Liberals flocked to his classes, seeking refuge. After all, the professor was a progressive politician who backed child care subsidies and laws against racial profiling, and in a 1996 interview with the school newspaper sounded skeptical of President Bill Clinton’s efforts to reach across the aisle.
“On the national level, bipartisanship usually means Democrats ignore the needs of the poor and abandon the idea that government can play a role in issues of poverty, race discrimination, sex discrimination or environmental protection,” Mr. Obama said.
But the liberal students did not necessarily find reassurance. “For people who thought they were getting a doctrinal, rah-rah experience, it wasn’t that kind of class,” said D. Daniel Sokol, a former student who now teaches law at the University of Florida at Gainesville.
For one thing, Mr. Obama’s courses chronicled the failure of liberal policies and court-led efforts at social change: the Reconstruction-era amendments that were rendered meaningless by a century of resistance, the way the triumph of Brown gave way to fights over busing, the voting rights laws that crowded blacks into as few districts as possible. He was wary of noble theories, students say; instead, they call Mr. Obama a contextualist, willing to look past legal niceties to get results.

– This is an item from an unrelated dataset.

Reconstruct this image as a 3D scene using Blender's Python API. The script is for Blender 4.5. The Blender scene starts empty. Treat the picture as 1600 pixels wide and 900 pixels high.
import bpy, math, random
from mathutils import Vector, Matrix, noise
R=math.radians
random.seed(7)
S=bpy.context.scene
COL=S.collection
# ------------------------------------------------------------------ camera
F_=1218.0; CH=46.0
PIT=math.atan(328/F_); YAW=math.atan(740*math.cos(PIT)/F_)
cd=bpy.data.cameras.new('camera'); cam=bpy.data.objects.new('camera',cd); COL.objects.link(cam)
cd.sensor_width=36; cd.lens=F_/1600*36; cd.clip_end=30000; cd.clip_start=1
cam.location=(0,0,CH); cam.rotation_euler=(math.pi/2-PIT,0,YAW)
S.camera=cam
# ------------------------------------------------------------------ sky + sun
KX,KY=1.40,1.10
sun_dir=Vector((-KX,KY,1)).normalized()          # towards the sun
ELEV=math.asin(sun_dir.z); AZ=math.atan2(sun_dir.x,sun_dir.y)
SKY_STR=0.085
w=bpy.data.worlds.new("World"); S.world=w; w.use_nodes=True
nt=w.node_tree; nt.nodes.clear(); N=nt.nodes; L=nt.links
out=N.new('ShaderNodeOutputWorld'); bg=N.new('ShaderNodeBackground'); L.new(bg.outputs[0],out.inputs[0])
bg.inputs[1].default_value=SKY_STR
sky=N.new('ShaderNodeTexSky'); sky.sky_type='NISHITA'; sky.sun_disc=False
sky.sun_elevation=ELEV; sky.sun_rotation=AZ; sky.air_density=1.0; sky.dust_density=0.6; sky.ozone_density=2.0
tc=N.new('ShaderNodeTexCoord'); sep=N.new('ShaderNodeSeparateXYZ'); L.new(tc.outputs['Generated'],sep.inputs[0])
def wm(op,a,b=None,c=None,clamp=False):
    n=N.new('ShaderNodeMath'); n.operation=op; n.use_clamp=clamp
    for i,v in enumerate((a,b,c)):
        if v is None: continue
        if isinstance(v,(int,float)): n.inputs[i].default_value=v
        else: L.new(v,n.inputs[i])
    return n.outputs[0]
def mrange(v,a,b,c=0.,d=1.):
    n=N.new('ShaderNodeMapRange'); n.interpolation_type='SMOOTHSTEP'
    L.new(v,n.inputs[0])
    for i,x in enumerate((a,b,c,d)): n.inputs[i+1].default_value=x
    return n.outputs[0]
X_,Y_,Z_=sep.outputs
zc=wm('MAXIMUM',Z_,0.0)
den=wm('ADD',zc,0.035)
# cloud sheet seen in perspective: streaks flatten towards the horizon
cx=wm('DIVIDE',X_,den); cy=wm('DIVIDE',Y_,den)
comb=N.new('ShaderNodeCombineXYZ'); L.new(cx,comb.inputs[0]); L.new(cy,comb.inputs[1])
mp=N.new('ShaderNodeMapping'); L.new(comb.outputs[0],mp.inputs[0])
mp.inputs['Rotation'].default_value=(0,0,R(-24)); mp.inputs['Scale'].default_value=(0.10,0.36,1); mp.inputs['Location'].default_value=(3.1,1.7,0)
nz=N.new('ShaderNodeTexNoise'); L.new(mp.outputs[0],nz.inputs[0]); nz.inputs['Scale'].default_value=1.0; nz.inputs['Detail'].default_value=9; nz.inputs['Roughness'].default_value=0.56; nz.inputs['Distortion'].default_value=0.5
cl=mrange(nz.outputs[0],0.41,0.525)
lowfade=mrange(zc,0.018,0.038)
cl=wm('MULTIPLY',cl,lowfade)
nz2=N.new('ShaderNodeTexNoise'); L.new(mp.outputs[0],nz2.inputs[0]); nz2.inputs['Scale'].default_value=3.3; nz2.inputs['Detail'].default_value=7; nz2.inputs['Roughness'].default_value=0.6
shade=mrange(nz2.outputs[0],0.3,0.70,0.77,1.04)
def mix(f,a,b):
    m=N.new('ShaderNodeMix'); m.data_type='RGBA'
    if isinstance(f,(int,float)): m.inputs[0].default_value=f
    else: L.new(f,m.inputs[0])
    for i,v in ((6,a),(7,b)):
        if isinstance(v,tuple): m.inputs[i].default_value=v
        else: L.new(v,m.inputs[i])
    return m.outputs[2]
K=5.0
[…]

What a professor teaches in his class can be a fairly good indicator of what he personally believes, especially if the class is one that focuses on social policies and there's much leeway for the professor to control the content of the course. So I think this says something positive about Obama, as something of the pragmatist that he appears to be still today. But there were sections I found to be not nearly as useful, in which Obama's former colleagues and classmates discuss their opinions of him:
“I don’t think anything that went on in these chambers affected him,” said Richard Epstein, a libertarian colleague who says he longed for Mr. Obama to venture beyond his ideological and topical comfort zones. “His entire life, as best I can tell, is one in which he’s always been a thoughtful listener and questioner, but he’s never stepped up to the plate and taken full swings.”
Several colleagues say Mr. Obama was surely influenced by the ideas swirling around the law school campus: the prevailing market-friendliness, or economic analysis of the impact of laws. But none could say how. “I’m not sure we changed him,” Mr. Baird said.
Because he never fully engaged, Mr. Obama “doesn’t have the slightest sense of where folks like me are coming from,” Mr. Epstein said. “He was a successful teacher and an absentee tenant on the other issues.”
Clearly, Obama has had his eye on political office for a long time. Wisely, he did not engage in the sorts of ideological bickering that academics are well-known for, or take stands on controversial issues that could come back to bite him. There are some people who think it is some kind of sin for someone to live their life in a manner that befits someone who is or intends to enter politics (that is, carefully and prudently) but I honestly don't know why. Of course my speculation is even less well-founded than that of Obama's former colleagues, but it would appear from the article that although he enjoyed teaching, he has always had his eye on another goal.
And somehow I doubt, as Mr. Epstein seems to believe, that Obama has no idea where folks like him "are coming from." His colleagues admit that Obama was a thoughtful listener and observer, and I'm sure he learned considerably more than they give him credit for; he simply was not as free to express as much as he might've liked, knowing that anything he put to paper then could come back to haunt him in a future high-stakes campaign. And he has every reason to think that, as in a parallel piece here, the NY Times has gone to the trouble of re-publishing online the syllabus from Obama's 1994 "Racism and the Law" seminar course, as well as the text and answers from several of his final exams. As a recent graduate of law school, I can tell you that these documents are considerably less insightful and interesting than one might think they are at first. The NY Times blog post says this: "(As for the documents, if you’re not a lawyer, you will probably find the “Racism and the Law” syllabus a more satisfying read than the constitutional law exams.)" Perhaps, but only slightly so, and only law professors could truly find any of this to be that interesting, and only in the context of measuring Obama's tests against the ones they craft themselves. The syallbus really only indicates what Obama thought was important enough to teach, which says something, but not as much as one might think given that any responsible professor will cover certain topics regardless of his personal preferences. As for the text of the exams themselves, and the memos that accompany some of them regarding the answers, the only possible information that one could glean from them about Obama himself is that he regarded some topics as more useful than others in teaching basic matters of constitutional law. Is that because he found those topics particularly interesting? Or because he found them the most useful in testing the subject matter? Who could say? And even if it's the former, exactly what does that say about his "true" political beliefs, that he finds some topics that are test-worthy more interesting than others?
Obama is, as far as Presidential candidates go, a relative unknown. So I understand the desire to dig into as much of his past personal and public life as possible, to figure out his opinions and beliefs on issues that are of importance to us today. But as the NY Times itself demonstrates, this desire results in reporters digging through old exams and answers to discern Obama's true opinions. What would they make of actual law review articles, that take definite stands on difficult issues that can't easily be reduced to soundbites? Can it be that much of a surprise that Obama was not so eager to put nuances opinions and thoughts down on paper, where they could later be easily twisted in bad faith by political opponents? Hardly.